The irony is not lost on bankers in the market – that their industry, once the most lightly regulated, could find itself with a new set of rules and regulations – not because of systemic malpractice, but rather because of the wrongdoing of a small group of people who will play no further part in the industry.
One former senior regulator attempts to bring an element of sang-froid to what is often a heated and emotional discussion. He begins by going back to the onset of the global financial crisis in 2008. “It’s easy to forget that the interbank market was down. No one, even in FX, was putting up trades,” he recalls. “So regulators asked people to start to exchange information on positions to try to bring activity in the market. Once liquidity returned, that practice should have been phased out.”

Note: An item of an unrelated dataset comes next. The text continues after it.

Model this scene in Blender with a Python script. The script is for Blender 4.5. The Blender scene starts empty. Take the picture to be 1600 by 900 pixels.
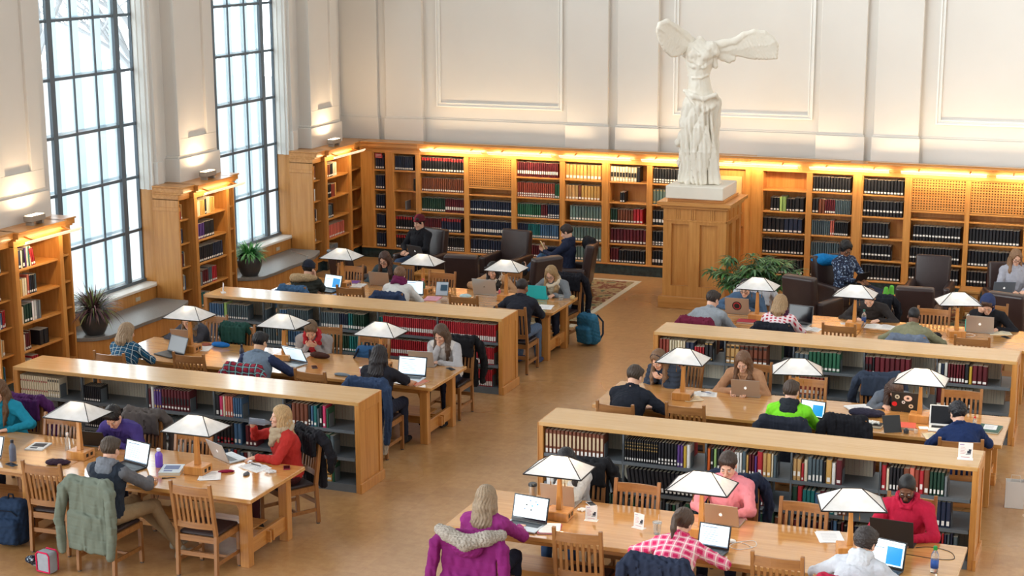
import bpy, bmesh, math, random
import numpy as np
from mathutils import Vector, Matrix
C = bpy.context.scene
COL = C.collection
PI = math.pi
rnd = random.Random(7)

# ---------------------------------------------------------------- camera, sky, exposure
cam_d = bpy.data.cameras.new('camera'); cam = bpy.data.objects.new('camera', cam_d); COL.objects.link(cam)
_ya, _pi, _ro = math.radians(-21.004), math.radians(-12.733), math.radians(-0.212)
_F = Vector((math.sin(_ya)*math.cos(_pi), math.cos(_ya)*math.cos(_pi), math.sin(_pi)))
_R = Vector((math.cos(_ya), -math.sin(_ya), 0)); _U = _R.cross(_F)
_R2 = _R*math.cos(_ro)+_U*math.sin(_ro); _U2 = _U*math.cos(_ro)-_R*math.sin(_ro)
_m = Matrix((( _R2.x, _U2.x, -_F.x, 0), (_R2.y, _U2.y, -_F.y, 0), (_R2.z, _U2.z, -_F.z, 6.182), (0,0,0,1)))
cam.matrix_world = _m
cam_d.sensor_width = 36; cam_d.lens = 36*2639.0/1600; cam_d.shift_y = 34.6/1600; cam_d.clip_end = 200
C.camera = cam
C.view_settings.view_transform = 'Standard'; C.view_settings.look = 'None'
C.view_settings.gamma = 1; C.view_settings.use_curve_mapping = False
C.view_settings.exposure = 0.16
wd = bpy.data.worlds.new('sky'); C.world = wd; wd.use_nodes = True
nt = wd.node_tree; nt.nodes.clear()
w_out = nt.nodes.new('ShaderNodeOutputWorld'); w_bg = nt.nodes.new('ShaderNodeBackground')
w_tc = nt.nodes.new('ShaderNodeTexCoord'); w_sep = nt.nodes.new('ShaderNodeSeparateXYZ'); nt.links.new(w_tc.outputs['Generated'], w_sep.inputs[0])
def w_range(sock, a, b_):
    n_ = nt.nodes.new('ShaderNodeMapRange'); n_.interpolation_type = 'SMOOTHSTEP'; n_.inputs[1].default_value = a; n_.inputs[2].default_value = b_; nt.links.new(sock, n_.inputs[0]); return n_.outputs[0]
# bright snowy daylight low in the sky on the window side, a softer even overcast elsewhere
w_x = w_range(w_sep.outputs['X'], -.15, -.5); w_z = w_range(w_sep.outputs['Z'], .66, .5)
w_f = nt.nodes.new('ShaderNodeMath'); w_f.operation = 'MULTIPLY'; nt.links.new(w_x, w_f.inputs[0]); nt.links.new(w_z, w_f.inputs[1])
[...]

But he adds, it’s important that the FX market is not regulated to the point at which banks struggle to do business for the clients. “We must remember that FX is a client business. It is not about investment banking or prop trading. It could just as easily fit into the corporate bank or into the asset management business.”
That will be small comfort to FX bankers, who see their industry being hit harder than other parts of the financial markets.
“The policies we’re talking about bringing in to FX go far beyond what happens in other markets,” says one. “Of our own volition, we’re considering locking down our order books internally. Compare that to the futures market: that’s highly regulated, but salespeople can see order books in those markets.”
He spits: “The main agenda here seems to be to make the banks suffer. It’s not necessarily about making it better for clients.”
Among all the alarms, the soul-searching, the investigations and the move to electronic business, FX remains a people business. And it is heartening to see that the sense of humour of many of its leading professionals endures, even if the humour is now tinged with the spectre of the gallows.
“Well,” concludes one head of FX at a top-five firm, as he finishes his summary of the number of compliance and legal officers now involved in the business, “at least we’ve created a lot of employment opportunities.”